Death Stranding is one of my favorite examples of how many ideas are out there to make games out of without resorting to making a game loop revolve around violence.
I don’t think this game is AAA or that they sunk much money into it. From what I can tell, they just fell $100M short of very optimistic revenue projections based on high initial player numbers.
The Switch starts at a lower price point, it’s available at Walmart, it’s more durable for the average child to handle, and Mario/Pokemon/Zelda are what someone like Warren Buffet might call a “brand moat”, where nothing’s really going to interfere with that business model.
For the New York Times, that’s not really their incentive system compared against their subscription model. Still, it’s a disparaging difference between how they treat both industries. Losing hundreds of millions of dollars would be news in any industry.
Like I said though, they do have some really great articles in gaming, just not with their own header, so they’re harder to find. And they do know what isn’t covered by other outlets, because they tend to do profile pieces rather than news coverage. But if Joker’s sequel is worth writing five articles about, surely the largest failure we’ve seen in games is worth one, you’d think.
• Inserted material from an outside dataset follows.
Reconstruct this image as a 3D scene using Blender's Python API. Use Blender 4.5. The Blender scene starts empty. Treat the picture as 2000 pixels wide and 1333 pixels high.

I agree that theater is something that New York has in abundance over most areas, but are there not movie focused sites better delivering those articles on movies as well? Is it not worth covering something at all just because it’s at other news sources? If it wasn’t, any news outlet would only print exclusives. And this extends beyond the Times, as the article points out; that’s just the outlet I personally have a subscription to, and their circulation extends far and wide regardless.
Do you think more people care about the average video game story or the average story about the theater? Live performances, not movies. Theater, Dance, and Visual Arts all get their own sections in the NYTimes, for instance, but video games are demonstrably bigger and don’t get the same attention. There’s rarely even a mention of the likes of Call of Duty in mainstream media when they do exceptionally well, let alone exceptionally poorly, and that’s really the crux of the article.